Cyprus 44 Years Later- A Retrospective Look and Call to Action (Vid & Pics)

ASTORIA – The Cypriot Young Professionals (CYP) of the Cyprus-U.S. Chamber of Commerce and NEPOMAK presented Cyprus 44 Years Later- A Retrospective Look and Call to Action at the Museum of the Moving Image in Astoria on June 5. The well-attended event brought together young people and leaders of the community interested in the Cyprus issue and what comes next in the struggle for justice for the divided island nation.

Former President of the CYP Christina Shailas, a first-generation Cypriot and Constantinople-Greek, born and raised in Queens, NY spoke movingly about her love for Cyprus and also of the need for the youth to become more involved in the cause. Cyprus-U.S. Chamber of Commerce President Nicolas Nicolaou noted in his introduction of her that Shailas loves Cyprus so much she is moving there. Shailas thanked everyone for their presence at the event, including the diplomats, sponsors, and media who made the event possible. She noted that the goal of the event was to bring the community together, to feel empowered as a community, review the history and events that led us to the point we are at today, adding that we must “never forget what this beautiful island suffered.”

Among the powerfully moving stories shared during the event, Shailas, spoke about her neighbor, Xenis Thomas who was serving in the army at the time of the invasion of Cyprus in 1974 and his harrowing story of survival, being taken prisoner, hands and feet tied, piled like sacks on a ship, and transported to Turkey, not knowing if he would survive the ordeal. Thomas, who is one of the kindest people, always giving back to the community, was released as part of a prisoner exchange, Shailas said, and he told her his story one Sunday afternoon in his diner.

Chamber of Commerce President Nicolaou who was 9 years old at the time of the invasion noted that sometimes you have to ask for people to share their stories and added that the Board supports the young people in their efforts for Cyprus. A brief video featuring the first announcement of the invasion with the sirens blaring brought back the trauma of that Saturday morning in July of 1974 for Nicolaou and he noted that when he first heard it again in preparation for the event, he had to stop it because it was so frightening.

Federation of Cypriot American Organizations President Kyriakos Papastylianou congratulated the CYP and NEPOMAK for organizing the event, and pointed out that all the organizations support the youth coming forward to lead the fight for justice for Cyprus.

The Permanent Representative of the Republic of Cyprus to the United Nations Ambassador Kornelios Korneliou gave a brief outline of the Cyprus issue, the history, events, and explained where we are today, and where we can go from here. He said there is no other alternative but to continue the negotiations for the unity of Cyprus. As a member of the European Union and the UN, Cyprus must become a “normal state” as Amb. Korneliou said, quoting the UN Secretary General.

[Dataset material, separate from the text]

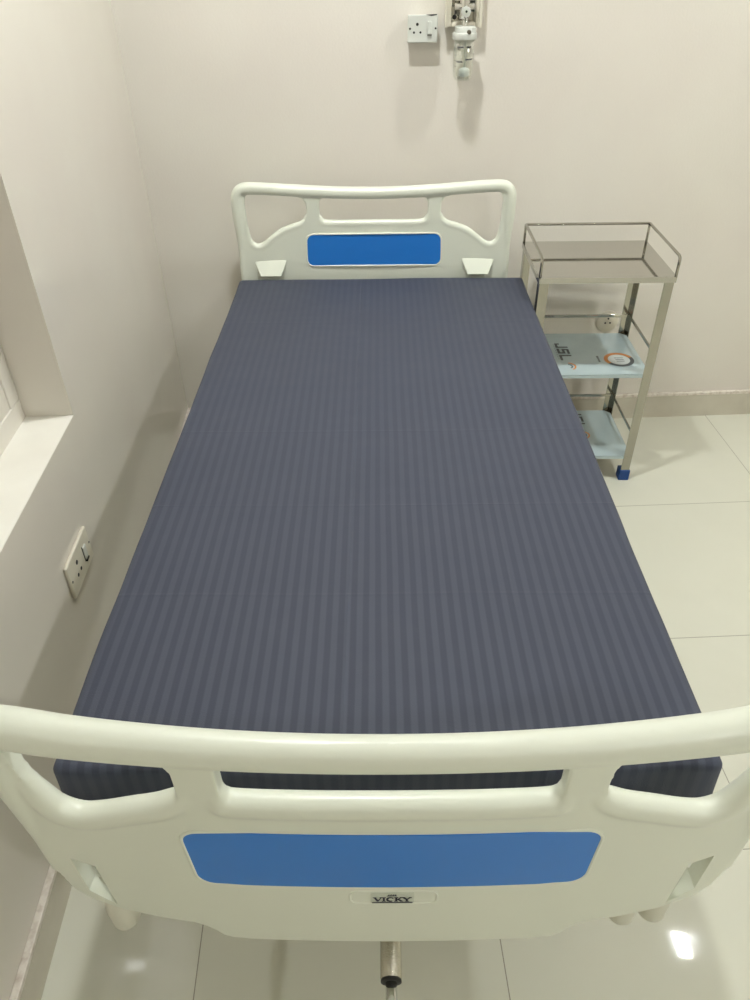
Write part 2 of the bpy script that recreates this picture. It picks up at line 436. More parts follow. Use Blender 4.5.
def inlay(name, outline, y, bow, parent, th=.0016, facing=-1, m=None, label=None, rings=True):
    # sheet following the bow: strip columns
    bm = bmesh.new()
    A = [bm.verts.new((x, y, z)) for x, z in outline]
    f = bm.faces.new(A)
    xs = [x for x, z in outline]; x0, x1 = min(xs), max(xs)
    for k in range(1, 12):
        xx = x0 + (x1-x0)*k/12
        bmesh.ops.bisect_plane(bm, geom=bm.verts[:]+bm.edges[:]+bm.faces[:], plane_co=(xx, 0, 0), plane_no=(1, 0, 0))
    r = bmesh.ops.extrude_face_region(bm, geom=bm.faces[:])
    for v in [g for g in r['geom'] if isinstance(g, bmesh.types.BMVert)]: v.co.y += facing*th
    for v in bm.verts: v.co.y += bow(v.co.x)
    o = obj(name, bm, m or M['blue'], parent, label=label)
    return o
inlay('blue_inlay', blue_outline(.005, .264, .257, .579, .710, .024), -.0112, fbow, foot, label='glossy blue plastic inlay')
inlay('badge_plate', rrect(.005-.028, .005+.031, .533, .562, .002), -.0112, fbow, foot, m=M['badge'], label='silver maker badge with navy serif lettering')

# badge lettering: VICKY in serif strokes
def stroke(bm, p, q, w, y, th=.0005):
    p, q = Vector((p[0], 0, p[1])), Vector((q[0], 0, q[1])); d = (q-p).normalized(); n = Vector((-d.z, 0, d.x))*w/2
    pts = [p+n, q+n, q-n, p-n]
    prism(bm, [(v.x, v.z) for v in pts], lambda u, v: (u, y, v), lambda u, v: (u, y-th, v))
bm = bmesh.new()
yb_ = -.0133
def serif(x, z, w=.0026): stroke(bm, (x-w/2*1.4, z), (x+w/2*1.4, z), .0008, yb_)
L0, hh = .540, .0105
X = -.0175; w = .0088; g = .0022
# V
stroke(bm, (X, L0+hh), (X+w*.5, L0), .0026, yb_); stroke(bm, (X+w, L0+hh), (X+w*.5, L0), .0012, yb_); serif(X, L0+hh, .0034); serif(X+w, L0+hh, .003)
X += w+g
# I
stroke(bm, (X+.0015, L0), (X+.0015, L0+hh), .0026, yb_); serif(X+.0015, L0, .004); serif(X+.0015, L0+hh, .004)
X += .003+g+.0008
# C
cpts = [(X+.0045+.0045*math.cos(math.radians(a)), L0+hh/2+hh/2*math.sin(math.radians(a))) for a in range(42, 322, 20)]
for i, (a, b_) in enumerate(zip(cpts, cpts[1:])): stroke(bm, a, b_, .0014+.0014*math.sin(PI*i/(len(cpts)-1)), yb_)
stroke(bm, (X+.008, L0+hh*.68), (X+.008, L0+hh*1.02), .0009, yb_)
X += .009+g
# K
stroke(bm, (X+.001, L0), (X+.001, L0+hh), .0026, yb_); stroke(bm, (X+.002, L0+hh*.42), (X+.008, L0+hh), .0011, yb_); stroke(bm, (X+.0035, L0+hh*.55), (X+.0085, L0), .0025, yb_)
serif(X+.001, L0, .004); serif(X+.001, L0+hh, .004); serif(X+.008, L0+hh, .003); serif(X+.0085, L0, .0034)
X += .0088+g
# Y
stroke(bm, (X, L0+hh), (X+.0045, L0+hh*.45), .0025, yb_); stroke(bm, (X+.009, L0+hh), (X+.0045, L0+hh*.45), .0011, yb_); stroke(bm, (X+.0045, L0), (X+.0045, L0+hh*.5), .0025, yb_)
serif(X+.0045, L0, .004); serif(X, L0+hh, .0034); serif(X+.009, L0+hh, .003)
# underline and little crown mark
stroke(bm, (-.021, .5360), (.034, .5360), .0016, yb_)
for k in range(4): stroke(bm, (.001+k*.003, .5562), (.0025+k*.003, .5588), .0009, yb_)
stroke(bm, (-.001, .5553), (.013, .5553), .0008, yb_)
obj('badge_lettering', bm, M['ink'], foot)

# ---- headboard
HR = .0185
htop = [(0, .936), (.1, .938), (.2, .9435), (.3, .951), (.37, .9555), (.398, .9555), (.415, .949), (.4245, .934), (.427, .912)]
hout = htop + [(.427, .88), (.426, .82), (.427, .76), (.429, .70), (.428, .62), (.415, .56), (.38, .51), (.33, .485), (.28, .472), (.25, .44), (.23, .43), (0, .43)]
hC = lambda cx: rrect(cx-.171, cx+.171, .845, .932, .028)
hS = [(.212, .88), (.213, .908), (.222, .924), (.245, .931), (.30, .937), (.36, .943), (.385, .943), (.400, .934), (.404, .91), (.401, .83), (.398, .80), (.390, .781), (.372, .776), (.352, .782), (.327, .798), (.295, .820), (.26, .833), (.232, .840), (.217, .853)]
def head_tubes(cx):
    pth = catmull([(cx-x, z) for x, z in reversed(hout[:14])] + [(cx+x, z) for x, z in hout[1:14]], 4)
    t = [(pth, [HR if z > .86 else max(.0125, HR-(.86-z)*.07) for x, z in pth], False)]
    low = catmull([(cx-.176, .868), (cx-.172, .857), (cx-.148, .8445), (cx, .8435), (cx+.148, .8445), (cx+.172, .857), (cx+.176, .868)], 6)
    t.append((low, fade(low, .010, .0125), False))
    for s in (1, -1):
        p = [(.209, .870), (.213, .857), (.23, .842), (.258, .834), (.293, .821), (.325, .799), (.350, .780), (.372, .773), (.392, .780), (.404, .80), (.409, .84)]
        q = catmull([(cx+s*x, z) for x, z in p], 6); t.append((q, fade(q, .010, .0125), False))
    return t
def head_cut(cx): return []
head_cfg = dict(cx=-.021, W=.43, bow=.010, t=.011, outline=hout,
    holes=lambda cx: [hC(cx)[::-1], [(cx+x, z) for x, z in hS], mirror([(cx+x, z) for x, z in hS], cx)],
    tubes=head_tubes, cutters=head_cut, lip_side='in',
    lips=lambda cx: [(blue_outline(cx, .216, .219, .712, .814, .022), .0028)])
yH = 1.835
head, hbow = make_board('headboard', head_cfg, yH, 1, bed)
inlay('blue_inlay', blue_outline(-.021, .216, .219, .712, .814, .022), -.0108, hbow, head, label='glossy blue plastic inlay')
# two stepped pockets low on the mattress side
for s in (1, -1):
    bm = bmesh.new(); cx = -.021 + s*.338
    outer = [(-.054, .734), (.054, .734), (.036, .688), (-.036, .688)]
    y0, y1 = -.010 + hbow(cx), -.040 + hbow(cx)
    A = [bm.verts.new((cx+u, y0, v)) for u, v in outer]
    # shelf leans outwards: low edge stands furthest from the board
    B = [bm.verts.new((cx+u, y, v)) for (u, v), y in zip([(-.050, .731), (.050, .731), (.033, .690), (-.033, .690)], (y0-.003, y0-.003, y1, y1))]
    bm.faces.new(A[::-1]); bm.faces.new(B)
    for i in range(4): bm.faces.new((A[i], A[(i+1) % 4], B[(i+1) % 4], B[i]))
    obj('moulded_lug', bm, M['abs'], head, bevel=.003)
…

Events need to be understood, but also the geography, he said, noting that Cyprus is an oasis of stability in the region and is a reliable and predictable ally of the United States and Israel, and has the full support of Greece.

A panel discussion followed in which Elena Marouletti- Founder/Executive Producer and host of AKTINA FM/TV, President AKTINA Productions, Inc., and CYPRECO Of America, Inc.; Stavros Kamilaris- who was serving in the army at the time of the invasion which happened directly in his village of Agios Georgios, Sophia Kotzia, and Effie Lekkas shared their emotional stories, bringing history to life for all those present.

A video presentation also highlighted the call to action and many noted that 44 years is enough.

PSEKA President Philip Christopher spoke movingly about the struggle for justice for Cyprus adding that all the young people must become involved in U.S. politics, by registering to vote and making their voices heard at the city, state, and federal levels of the government. He referred to the ongoing efforts for the missing of Cyprus and thanked Nikos Mouyiaris for his presence and years of support for the cause. The unity of Hellenism on Cyprus and the Greek national issues is the key for the future and for justice for Cyprus.

Among those present were Consul General of Greece in New York Konstantinos Koutras, the new Consul General of Cyprus Alexis Phedonos-Vadet and his wife Melina, His Eminence Bishop Sevastianos of Zela, Menelaos Menelaou- Deputy Permanent Representative of Republic of Cyprus, Despina Axiotakis- Cyprus- U.S. Chamber of Commerce Executive Director, and New York City Council Member Costa Constantinides.

Cards with the names of the missing were handed out as the attendees exited from the auditorium after the presentation, personalizing the tragedy for many who were not even born when the invasion of Cyprus took place. The cards with photos of young people never to be heard from or seen again by their families also serve as a reminder of the tremendous suffering the people have endured and the need for action.

A reception followed with foods provided by Zenon Taverna. A raffle was also held for two tickets to Cyprus which was won by a student.